/---

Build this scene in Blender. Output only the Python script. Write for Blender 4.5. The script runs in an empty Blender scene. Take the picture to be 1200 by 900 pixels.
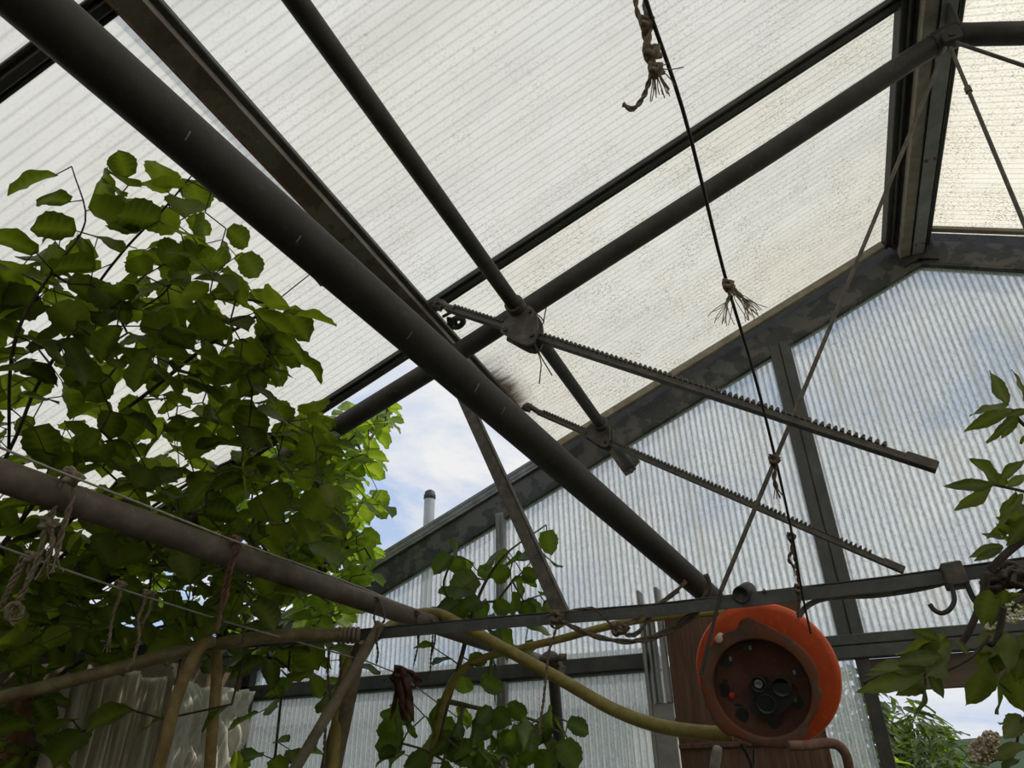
import bpy, math, random
import numpy as np
from mathutils import Vector, Matrix, noise

rnd = random.Random(7)
sc = bpy.context.scene
COL = sc.collection
PI = math.pi

# ------------------------------------------------------------------ camera (solved from the greenhouse's own X, Y, Z lines)
F = 824.0
PITCH, ROLL, YAW = math.radians(29.97), math.radians(-1.21), math.radians(-22.09)
EYE = Vector((0, 0, 1.5))
FW = Vector((math.sin(YAW) * math.cos(PITCH), math.cos(YAW) * math.cos(PITCH), math.sin(PITCH)))
_r = Vector((math.cos(YAW), -math.sin(YAW), 0)); _u = _r.cross(FW)
RT = math.cos(ROLL) * _r + math.sin(ROLL) * _u
UP = -math.sin(ROLL) * _r + math.cos(ROLL) * _u
cam = bpy.data.cameras.new('camera'); cam.sensor_width = 36; cam.lens = 36 * F / 1200; cam.clip_start = .02; cam.clip_end = 500
co = bpy.data.objects.new('camera', cam); COL.objects.link(co)
m = Matrix((RT, UP, -FW)).transposed().to_4x4(); m.translation = EYE; co.matrix_world = m
sc.camera = co

def ray(x, y): return RT * ((x - 600) / F) - UP * ((y - 450) / F) + FW
def dp(x, y, d): return EYE + ray(x, y) * d                      # a sight line at a depth in metres
def onY(x, y, v): r = ray(x, y); return EYE + r * ((v - EYE.y) / r.y)
def onX(x, y, v): r = ray(x, y); return EYE + r * ((v - EYE.x) / r.x)
def onZ(x, y, v): r = ray(x, y); return EYE + r * ((v - EYE.z) / r.z)
K = .4276; RX, RZ = .669, 3.351                                   # roof pitch, ridge line
GY = 2.6                                                          # gable wall
def roofz(x): return RZ - K * abs(x - RX)
def onroof(x, y, off=0):
    r = ray(x, y); n = Vector((-K, 0, 1)); d = RZ - K * RX + off
    return EYE + r * ((d - n.dot(EYE)) / n.dot(r))
def proj(P):
    v = Vector(P) - EYE; z = v.dot(FW)
    return 600 + F * v.dot(RT) / z, 450 - F * v.dot(UP) / z, z

# ------------------------------------------------------------------ materials
class NT:
    def __init__(s, name):
        s.m = bpy.data.materials.new(name); s.m.use_nodes = True; s.t = s.m.node_tree; s.t.nodes.clear()
        s.out = s.n('ShaderNodeOutputMaterial')
    def n(s, ty, **kw):
        o = s.t.nodes.new(ty)
        for k, v in kw.items(): setattr(o, k, v)
        return o
    def l(s, a, b): s.t.links.new(a, b)
    def coord(s, which='Object'): return s.n('ShaderNodeTexCoord').outputs[which]
    def noise(s, scale, detail=4, rough=.6, vec=None, stretch=None):
        o = s.n('ShaderNodeTexNoise'); o.inputs['Scale'].default_value = scale
        o.inputs['Detail'].default_value = detail; o.inputs['Roughness'].default_value = rough
        v = vec or s.coord()
        if stretch:
            mp = s.n('ShaderNodeMapping'); mp.inputs['Scale'].default_value = stretch; s.l(v, mp.inputs['Vector']); v = mp.outputs[0]
        s.l(v, o.inputs['Vector']); return o.outputs['Fac']
    def ramp(s, fac, stops, const=False):
        o = s.n('ShaderNodeValToRGB'); e = o.color_ramp.elements
        if const: o.color_ramp.interpolation = 'CONSTANT'
        while len(e) < len(stops): e.new(.5)
        for k, (p, c) in enumerate(stops):
            e[k].position = p; e[k].color = (*c, 1) if not isinstance(c, (int, float)) else (c, c, c, 1)
        s.l(fac, o.inputs['Fac']); return o.outputs['Color']
    def mix(s, fac, a, b, mode='MIX'):
        o = s.n('ShaderNodeMix', data_type='RGBA', blend_type=mode)
        for k, v in ((0, fac), (6, a), (7, b)):
            sock = o.inputs[k]
            if hasattr(v, 'is_linked'): s.l(v, sock)
            elif isinstance(v, (int, float)): sock.default_value = float(v) if k == 0 else (v, v, v, 1)
            else: sock.default_value = (*v, 1)
        return o.outputs[2]
    def math(s, op, a, b=None, c=None):
        o = s.n('ShaderNodeMath', operation=op)
        for k, v in enumerate((a, b, c)):
            if v is None: continue
            if isinstance(v, (int, float)): o.inputs[k].default_value = v
            else: s.l(v, o.inputs[k])
        return o.outputs[0]
    def bump(s, h, strength, dist=.002):
        o = s.n('ShaderNodeBump'); o.inputs['Strength'].default_value = strength; o.inputs['Distance'].default_value = dist
        s.l(h, o.inputs['Height']); return o.outputs[0]
    def pbr(s, col, rough=.6, metal=0, bump=None, spec=.5):
        p = s.n('ShaderNodeBsdfPrincipled')
        if isinstance(col, tuple): p.inputs['Base Color'].default_value = (*col, 1)
        else: s.l(col, p.inputs['Base Color'])
        if isinstance(rough, (int, float)): p.inputs['Roughness'].default_value = rough
        else: s.l(rough, p.inputs['Roughness'])
        p.inputs['Metallic'].default_value = metal; p.inputs['Specular IOR Level'].default_value = spec
        if bump is not None: s.l(bump, p.inputs['Normal'])
        return p.outputs[0]
    def done(s, sh): s.l(sh, s.out.inputs['Surface']); return s.m

def metal(name, c1, c2, c3, scale=30, rough=.6, patch=None, spec=.4, k=1.):
    c1, c2, c3 = [tuple(v * k for v in c) for c in (c1, c2, c3)]
    t = NT(name); n1 = t.noise(scale, 6, .65); n2 = t.noise(scale * 5, 3, .6)
    c = t.ramp(n1, [(.3, c1), (.52, c2), (.72, c3)])
    c = t.mix(t.ramp(n2, [(.6, 0.), (.75, .45)]), c, tuple(min(1, v * 1.9 + .03) for v in c2))
    if patch:
        pm = t.ramp(t.noise(patch[0], 3, .55), [(.48, 0.), (.53, 1.)]); c = t.mix(pm, c, patch[1])
    return t.done(t.pbr(c, rough, .0, t.bump(n2, .35, .001), spec))

M = {}
M['pipe'] = metal('weathered_pipe_steel', (.038, .033, .027), (.075, .065, .052), (.12, .105, .085), 14, k=0.45)
M['pipe_mark'] = metal('scuffed_pipe_steel', (.042, .037, .03), (.07, .062, .05), (.1, .09, .072), 14, k=0.36)
M['brown_pipe'] = metal('rust_brown_pipe', (.11, .085, .065), (.19, .15, .115), (.28, .23, .18), 18, k=0.55)
M['iron'] = metal('dark_cast_iron', (.05, .042, .034), (.10, .085, .068), (.17, .145, .115), 40, .65, k=0.85)
M['rackiron'] = metal('dusty_rack_steel', (.05, .043, .036), (.085, .074, .06), (.13, .115, .095), 40, .6, k=0.95)
M['blackiron'] = metal('black_iron', (.02, .018, .016), (.035, .032, .028), (.06, .052, .045), 40, .55)
M['frame'] = metal('dark_frame_steel', (.05, .048, .042), (.085, .08, .07), (.12, .115, .1), 20, .6, k=0.5)
M['galv'] = metal('patchy_galvanised_steel', (.055, .055, .05), (.085, .085, .078), (.12, .12, .11), 14, .6, (16, (.10, .095, .08)), k=0.55)
M['olive'] = metal('olive_painted_steel', (.10, .09, .065), (.15, .135, .10), (.2, .18, .135), 18, .6, (9, (.08, .062, .042)), k=0.85)
M['grey'] = metal('dull_grey_steel', (.10, .105, .10), (.15, .155, .15), (.21, .215, .2), 14, .55, k=0.42)
M['batten'] = metal('pale_batten', (.22, .19, .14), (.32, .28, .21), (.42, .37, .29), 25, .7, k=0.75)
M['alu'] = metal('weathered_aluminium', (.2, .2, .19), (.3, .3, .28), (.4, .4, .37), 20, .45, k=0.7)
M['rust'] = metal('rust', (.09, .04, .03), (.17, .085, .06), (.26, .15, .11), 40, .8)
M['hose_olive'] = metal('dirty_olive_hose', (.13, .10, .045), (.21, .165, .075), (.3, .25, .13), 30, .55, k=0.72)
M['hose_yellow'] = metal('dirty_yellow_hose', (.22, .165, .035), (.34, .27, .06), (.45, .37, .11), 30, .5, k=0.62)
M['hose_dark'] = metal('brown_hose', (.09, .07, .045), (.14, .115, .075), (.2, .165, .115), 30, .55, k=0.8)
M['twine'] = metal('old_twine', (.16, .12, .085), (.27, .21, .155), (.38, .31, .24), 120, .95, spec=.1, k=0.85)
M['twine_dark'] = metal('dark_twine', (.08, .06, .045), (.13, .10, .078), (.2, .16, .125), 120, .95, spec=.1)
M['cord'] = metal('black_cord', (.02, .018, .017), (.03, .027, .025), (.045, .04, .037), 80, .7)
M['wire'] = metal('grey_wire', (.2, .19, .17), (.3, .285, .255), (.38, .36, .32), 60, .6)
M['cable'] = metal('dusty_cable', (.13, .12, .10), (.2, .185, .155), (.27, .25, .21), 60, .7)
M['stick'] = metal('grey_bamboo', (.16, .13, .085), (.26, .215, .145), (.36, .31, .22), 22, .7, k=0.7)
M['post'] = metal('old_wood_post', (.08, .06, .04), (.14, .105, .07), (.2, .155, .11), 22, .85)
M['bark'] = metal('dark_twig_bark', (.03, .022, .016), (.05, .038, .027), (.08, .06, .045), 40, .8)
M['greenstem'] = metal('green_brown_stem', (.06, .055, .03), (.10, .09, .045), (.15, .13, .07), 40, .7)
M['orange'] = metal('orange_plastic', (.56, .07, .015), (.66, .088, .018), (.72, .115, .028), 18, .45, spec=.5)
M['dirtyorange'] = metal('dust_covered_orange_plastic', (.11, .06, .042), (.15, .085, .06), (.2, .12, .088), 22, .75, (20, (.17, .06, .034)), spec=.2, k=0.9)
M['track'] = metal('pale_grey_track', (.16, .16, .15), (.22, .22, .205), (.28, .28, .26), 14, .6)
M['hose_ochre'] = metal('weathered_ochre_hose', (.13, .085, .03), (.21, .145, .05), (.3, .22, .09), 30, .55)
M['innerorange'] = metal('dark_dusty_red_plastic', (.085, .032, .02), (.125, .045, .028), (.16, .065, .04), 22, .7, k=0.72)
M['black'] = metal('black_plastic', (.012, .012, .012), (.018, .018, .018), (.03, .03, .03), 40, .4)
M['ceramic'] = metal('pale_plastic', (.45, .3, .22), (.6, .42, .32), (.7, .55, .45), 40, .5)
M['red'] = metal('red_button_plastic', (.35, .02, .012), (.42, .03, .018), (.5, .05, .03), 40, .4)
M['dry'] = metal('dry_brown_leaf', (.06, .028, .02), (.12, .055, .04), (.19, .10, .07), 60, .85, spec=.2, k=0.7)
M['umbel'] = metal('spent_umbel', (.38, .31, .22), (.55, .46, .34), (.7, .6, .46), 200, .95, spec=.1)
M['cream'] = metal('creamy_umbel', (.55, .52, .36), (.7, .67, .5), (.8, .78, .62), 200, .95, spec=.1)
M['chim'] = metal('brushed_chimney_steel', (.4, .41, .42), (.5, .51, .52), (.6, .61, .62), 3, .35, k=0.8)
M['soil'] = metal('soil', (.05, .038, .027), (.075, .058, .04), (.11, .085, .06), 4, .95, spec=.1)
M['grass'] = metal('meadow', (.05, .085, .02), (.08, .125, .03), (.12, .17, .05), 3, .95, spec=.1)
M['hill'] = metal('wooded_hill', (.05, .085, .05), (.075, .115, .07), (.10, .145, .09), .08, 1, spec=.05, k=0.7)
M['housewall'] = metal('grey_render', (.34, .33, .3), (.4, .385, .35), (.45, .435, .4), 2, .9)
M['tile'] = metal('grey_tiles', (.09, .085, .08), (.13, .12, .115), (.17, .16, .15), 3, .8)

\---

Task objective: Collect the lines of the data that carry the word "scene".

Reply:
Build this scene in Blender. Output only the Python script. Write for Blender 4.5. The script runs in an empty Blender scene. Take the picture to be 1200 by 900 pixels.
sc = bpy.context.scene